Menderes masifi’ndeki (Hacıaliler/Çine-Aydın) Granat (Lal Taşı) porfiroblastlarının, Mineralojik-Jeokimyasal ve gemolojik incelenmesi

Yıl 2023, Cilt: 29 Sayı: 7, 769 - 782, 30.12.2023

Öz

Antik dönem doğa bilimcisi Plinius, Hellenistik ve Roma döneminde yaygın olarak kullanılan almandin bileşimli lal taşlarının (Granat) Anadolu'da Karia'da Alabanda (Çine) ve Orthosia'da (Yenipazar) çıkarıldığından bahsetmektedir. Çalışmaya konu edilen granat örnekleri Hacıaliler (Çine-Aydın) bölgesinde Menderes Masifine ait orta-yüksek dereceli, gnays ve mikaşist bileşimli metamorfik kayaçlar içerisinde bulunmaktadır. Boyutları 0.5-2 cm arasında değişen, morumsu-kahverengi renkli ve mat parlaklık gösteren granat porfiroblastları dodekahedron formda kristallenmişlerdir. Mikroskobik incelemelerinde poikloblast doku gösteren granat mineralleri oldukça kırıklı bir yapıda olup, bol miktarda kuvars, muskovit ve opak mineral kapanımları içermektedir. Tahribatsız bir analiz tekniği olan Konfokal Raman spektroskopisi çalışmalarına göre granatların 910-912, 349 ve 553-555 cm-1 güçlü olmak üzere toplam 10 farklı Raman titreşimi gösterdikleri ve tipik olarak almandin bileşiminde oldukları tespit edilmiştir. Mineral kimyası sonuçlarına göre granatlar Alm0.72-0.87 Grs0.07- 0.19 Pyr0.02-0.13 Sps0.00-0.02 kimyasal formülüne sahiptirler. Granat-Biyotit jeotermometre hesaplamalarına göre granatların ortalama 565.3 ± 20.8°C sıcaklıkta, 6.6 kbar basınç altında oluştukları belirlenmiştir. Hacıaliler granatlarının ortalama kıtasal kabuk çoklu element değişim diyagramında LIL elementleri (Cs, Rb, Ba, K, Sr, Pb) bakımından fakirleşme gösterdiği belirlenmiştir. Kondrit’e göre normalize edilmiş NTE çoklu element değişim diyagramında granat örneklerinin NTE bakımından zenginleşme gösterdikleri (∑NTE: 192.2- 212.1), (La/Sm)N oranı 2.62-2.89, (Sm/Yb)N oranı 0.31-0.38 ve (Eu/Eu*)N oranı 0.41-0.44 arasında değiştiği belirlenmiştir.
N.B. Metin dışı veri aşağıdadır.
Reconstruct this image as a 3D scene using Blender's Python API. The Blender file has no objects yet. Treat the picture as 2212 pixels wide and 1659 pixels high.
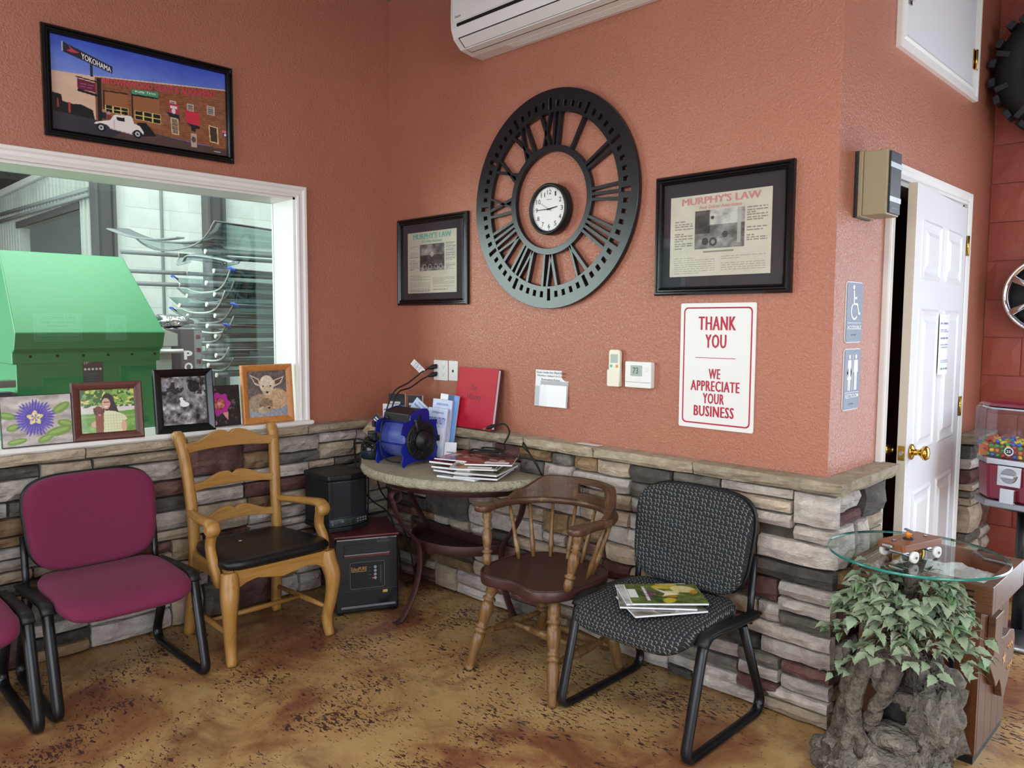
import bpy, bmesh, math, random
import numpy as np
from mathutils import Vector, Matrix, Euler, noise as mnoise
random.seed(7); np.random.seed(7)
PI = math.pi
scene = bpy.context.scene
COL = scene.collection

# ------------------------------------------------------------------ camera
cam_d = bpy.data.cameras.new('camera')
cam_d.sensor_fit = 'HORIZONTAL'; cam_d.sensor_width = 36.0
cam_d.lens = 36.0 * 1670.5 / 2212.0
cam_d.clip_start = 0.05; cam_d.clip_end = 100
cam = bpy.data.objects.new('camera', cam_d); COL.objects.link(cam)
CAMPOS = Vector((3.7257, -2.75, 1.465))
def _cam_matrix(yaw, pitch, roll):
    cy, sy, cp, sp = math.cos(yaw), math.sin(yaw), math.cos(pitch), math.sin(pitch)
    fwd = Vector((-sy * cp, cy * cp, -sp)); right = Vector((cy, sy, 0)); up = right.cross(fwd)
    r2 = math.cos(roll) * right + math.sin(roll) * up
    u2 = -math.sin(roll) * right + math.cos(roll) * up
    m = Matrix((r2, u2, -fwd)).transposed().to_4x4(); m.translation = CAMPOS
    return m
cam.matrix_world = _cam_matrix(math.radians(44.673), math.radians(4.529), math.radians(0.295))
scene.camera = cam

# ------------------------------------------------------------------ world, lights, exposure
vs = scene.view_settings
vs.view_transform = 'Standard'; vs.look = 'None'; vs.gamma = 1.0; vs.use_curve_mapping = False
vs.exposure = 0.10
scene.cycles.max_bounces = 6; scene.cycles.diffuse_bounces = 3; scene.cycles.glossy_bounces = 3
scene.cycles.use_adaptive_sampling = True; scene.cycles.adaptive_threshold = 0.06; scene.cycles.adaptive_min_samples = 12
scene.cycles.transmission_bounces = 5; scene.cycles.transparent_max_bounces = 10
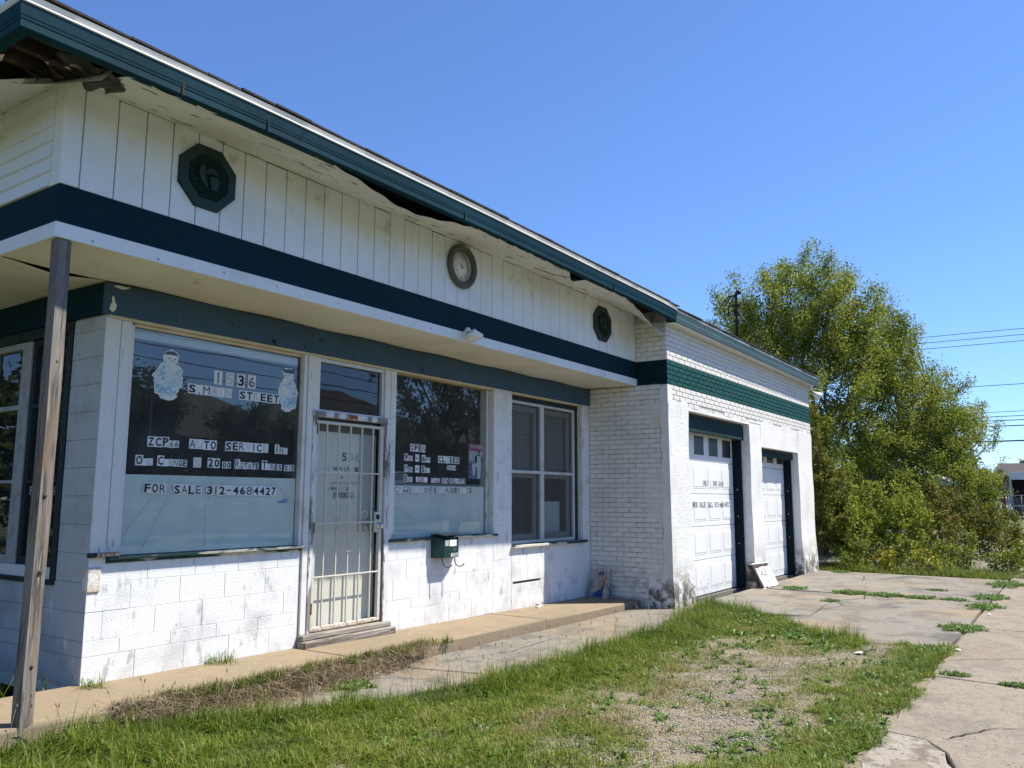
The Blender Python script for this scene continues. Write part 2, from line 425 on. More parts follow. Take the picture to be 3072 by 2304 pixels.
def frame(o, u, n):
    o, u, n = Vector(o), Vector(u), Vector(n)
    z = Vector((0, 0, 1))
    return lambda a, b, c=0.0: o + u * a + z * b + n * c
F_front = frame((0, 0, 0), (1, 0, 0), (0, -1, 0))               # u = x, v = z, n out to the street
F_can = frame((0, -.769, 0), (1, 0, 0), (0, -1, 0))
F_left = frame((0, 0, 0), (0, -1, 0), (-1, 0, 0))               # side wall x=0, u = -y
F_cleft = frame((-.772, 0, 0), (0, -1, 0), (-1, 0, 0))
F_ret = frame((7.254, 0, 0), (0, -1, 0), (-1, 0, 0))            # brick return, u = -y
F_gar = frame((0, -1.233, 0), (1, 0, 0), (0, -1, 0))

GLY = {}
def glyph(ch, bold=0.012):
    k = (ch, bold)
    if k not in GLY:
        cu = bpy.data.curves.new('glyph', 'FONT')
        cu.body = ch; cu.resolution_u = 3; cu.offset = bold; cu.fill_mode = 'FRONT'
        ob = bpy.data.objects.new('glyph', cu)
        COL.objects.link(ob)
        dg = bpy.context.evaluated_depsgraph_get()
        me = ob.evaluated_get(dg).to_mesh()
        vs = [(v.co.x, v.co.y) for v in me.vertices]; fs = [tuple(p.vertices) for p in me.polygons]
        ob.evaluated_get(dg).to_mesh_clear()
        bpy.data.objects.remove(ob); bpy.data.curves.remove(cu)
        if vs:
            x0 = min(v[0] for v in vs); x1 = max(v[0] for v in vs); y0 = min(v[1] for v in vs); y1 = max(v[1] for v in vs)
        else:
            x0 = x1 = y0 = y1 = 0
        GLY[k] = (vs, fs, x0, x1, y0, y1)
    return GLY[k]

def put_glyph(mb, F, ch, u0, u1, v0, v1, n, m, bold=0.012, keep=False):
    vs, fs, x0, x1, y0, y1 = glyph(ch, bold)
    if not vs: return
    sx = (u1 - u0) / max(x1 - x0, 1e-4)
    if ch in '1I-.:' : sx = min(sx, (v1 - v0) / .74 * .8)
    if ch == '-':
        mb.fbox(F, u0 + (u1 - u0) * .12, u1 - (u1 - u0) * .12, v0 + (v1 - v0) * .42, v0 + (v1 - v0) * .57, n - .0005, n, m); return
    if ch in '.:':
        sy = (v1 - v0) / .74; off = 0
        cx = (u0 + u1) / 2; h = (x1 - x0) / 2 * sx
        mb.add([F(cx - h + (x - x0) * sx, v0 + y * sy, n) for x, y in vs], fs, m); return
    cx = (u0 + u1) / 2; h = (x1 - x0) / 2 * sx
    sy = (v1 - v0) / max(y1 - y0, 1e-4)
    mb.add([F(cx - h + (x - x0) * sx, v0 + (y - y0) * sy, n) for x, y in vs], fs, m)

INK = {'k': M_ink, 'g': M_inkgrey, 'f': M_inkfade}
def stickers(parent, F, spec, u0, u1, v0, v1, n, card=True, name='letter_sticker'):
    """spec: list of (char, style k/g/f/b, size). One object per sticker."""
    tot = sum(.55 * s if c == ' ' else s * (.74 if c in '1I.' else 1) for c, st, s in spec)
    u = u0; k = (u1 - u0) / tot
    for c, st, s in spec:
        w = k * (.55 * s if c == ' ' else s * (.74 if c in '1I.' else 1))
        if c != ' ':
            mb = MB(); vt = v0 + (v1 - v0) * (1 if s > .95 else .70)
            dv = random.uniform(-.002, .002)
            if card:
                mb.fbox(F, u + .0006, u + w - .0006, v0 + dv, vt + dv, n, n + .0012, M_card)
            if st != 'b':
                mb_m = INK[st]
                mu, mv = w * .11, (vt - v0) * .09
                put_glyph(mb, F, c, u + mu, u + w - mu, v0 + mv + dv, vt - mv + dv, n + .0022, mb_m, (.032 if c not in 'MWNAVKR8' else .0) if st != 'f' else .010)
            if mb.f: mb.build(name, parent)
        u += w

def S(txt, styles=None, small=''):
    """text -> sticker spec; styles same length string; small: indices string of '0/1'"""
    styles = styles or 'k' * len(txt); small = small or '0' * len(txt)
    return [(c, s, .72 if q == '1' else 1.0) for c, s, q in zip(txt, styles, small)]

# ------------------------------------------------------------------ ground, pavements
def hsh(x, y, s=1.0):
    return math.sin(x * 1.7 * s + y * 2.3 * s) * .5 + math.sin(x * 3.1 * s - y * 1.3 * s + 1.7) * .3 + math.sin(x * 5.3 * s + y * 4.7 * s) * .2

mb = MB()
def gfun(u, v):
    x = -600 + 1400 * u; y = -600 + 1200 * v
    return (x, y, -.30)
mb.grid(gfun, 20, 20, M_far, False)
mb.build('ground', kind='structure', label='wide ground of rough grass and bare earth around the building', cat='ground')

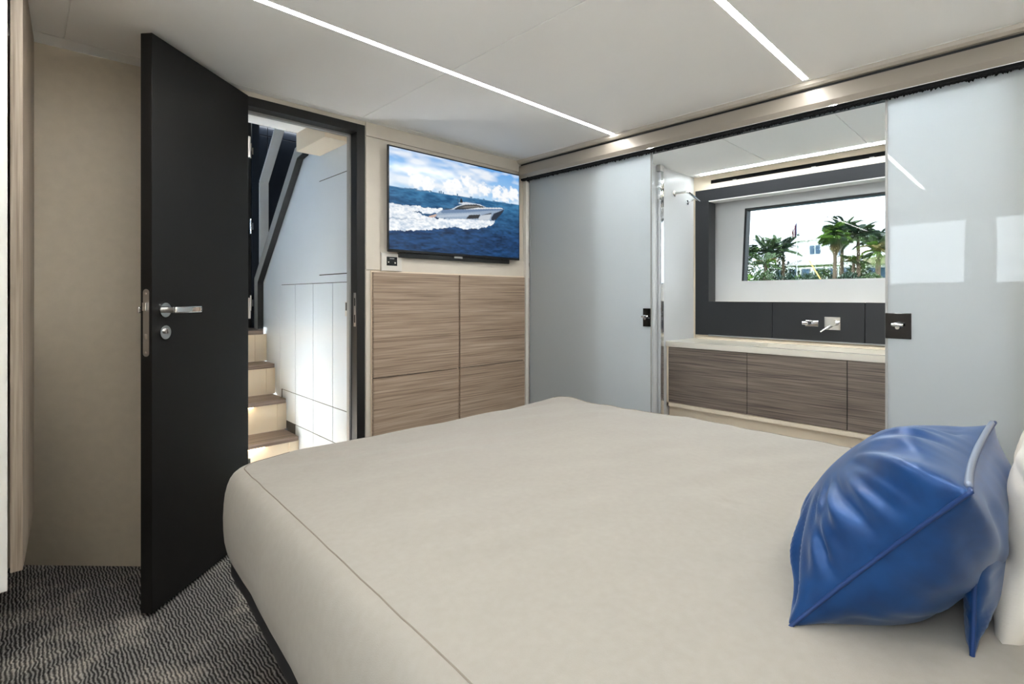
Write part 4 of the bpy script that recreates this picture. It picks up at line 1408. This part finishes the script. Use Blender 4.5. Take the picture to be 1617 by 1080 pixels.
# pavilion canopy and yellow pole
pv = empty('canopy', (62, 17.2, 1.9), 'broad white canopy roof below the flagpole', 'canopy')
MB().add([(60, 19.2, 4.45), (64, 19.2, 4.45), (64, 14.8, 4.45), (60, 14.8, 4.45), (62, 17.2, 5.55), (60, 19.2, 4.35), (64, 19.2, 4.35), (64, 14.8, 4.35), (60, 14.8, 4.35)],
         [(0, 1, 4), (1, 2, 4), (2, 3, 4), (3, 0, 4), (0, 5, 6, 1), (1, 6, 7, 2), (2, 7, 8, 3), (3, 8, 5, 0), (5, 8, 7, 6)]).build('canopy_roof', M_ROOF, pv)
for (x, y) in ((60.2, 19.0), (63.8, 19.0), (60.2, 15.0), (63.8, 15.0)):
    MB().tube([(x, y, 1.9), (x, y, 4.4)], 0.05, 6).build('post', M_HOUSE, pv)
tag(MB().tube([(52, 14.6, 4.3), (49.6, 12.74, 1.9)], 0.06, 8).build('dock_pole', plain('yellow_pole', srgb(214, 170, 96), 0.5)), 'slanting yellow pole in front of the white canopy', 'pole')

# flagpole with hanging flag
fp = empty('flagpole', (59, 17.75, 1.9), 'flagpole with a limp striped flag above the white canopy', 'flagpole')
MB().tube([(59, 17.75, 1.9), (59, 17.75, 9.2)], [0.06, 0.03], 8).build('pole', M_HOUSE, fp)
nfl = 5
M_RED = plain('flag_red', srgb(112, 44, 56), 0.8)
M_FBLUE = plain('flag_blue', srgb(46, 56, 96), 0.8)
for k in range(nfl):
    z1 = 8.95
    y = 17.75 + 0.07 + 0.10 * k
    ln = 1.55 - 0.18 * k
    MB().add([(59 + 0.05 * (k % 2), y - 0.05, z1 - 0.22 * k), (59 - 0.05 * (k % 2), y + 0.05, z1 - 0.22 * (k + 1)), (59 - 0.05, y + 0.03, z1 - 0.22 * k - ln), (59 + 0.05, y - 0.05, z1 - 0.22 * k - ln + 0.1),
              (59.03, y - 0.05, z1 - 0.22 * k), (59.03, y + 0.05, z1 - 0.22 * (k + 1)), (59.03, y + 0.03, z1 - 0.22 * k - ln), (59.08, y - 0.05, z1 - 0.22 * k - ln + 0.1)],
             [(0, 1, 2, 3), (7, 6, 5, 4), (0, 4, 5, 1), (1, 5, 6, 2), (2, 6, 7, 3), (3, 7, 4, 0)]).build('flag_fold', [M_FBLUE, M_RED, M_HOUSE, M_RED, M_HOUSE][k], fp)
Gemolojik testlere göre granat kristallerinin özgül ağırlıkları 3.33 ile 3.64 arasında değişmekte, kırılma indis değerleri ise 1.81-1.95 civarındadır. L*a*b* renk sistemine göre granat kristallerinin renk ortalaması L*:46.25 a*:6.55 b*:6.60 (morumsu kahverengi) olarak belirlenmiştir. Mineralojik, jeokimyasal ve gemolojik değerlendirmeler sonucunda Hacıaliler granat örneklerinin çok evreli metamorfizmaya uğramış olması ve sonrasında gelişen jeolojik süreçlerle (ayrışma, alterasyon vb.) parlak ve şeffaf olan kristal formlarını kaybettikleri bu nedenle süstaşı özelliği göstermedikleri değerlendirilmiştir. Ayrıca granat örneklerinin NTE içerikleri bakımından önemli bir potansiyele sahip olabilecekleri düşünülmektedir.

Kaynakça

  • [1] King RJ. “Minerals explained 26: The garnets”. Geology Today, 15(1), 34-37, 1999.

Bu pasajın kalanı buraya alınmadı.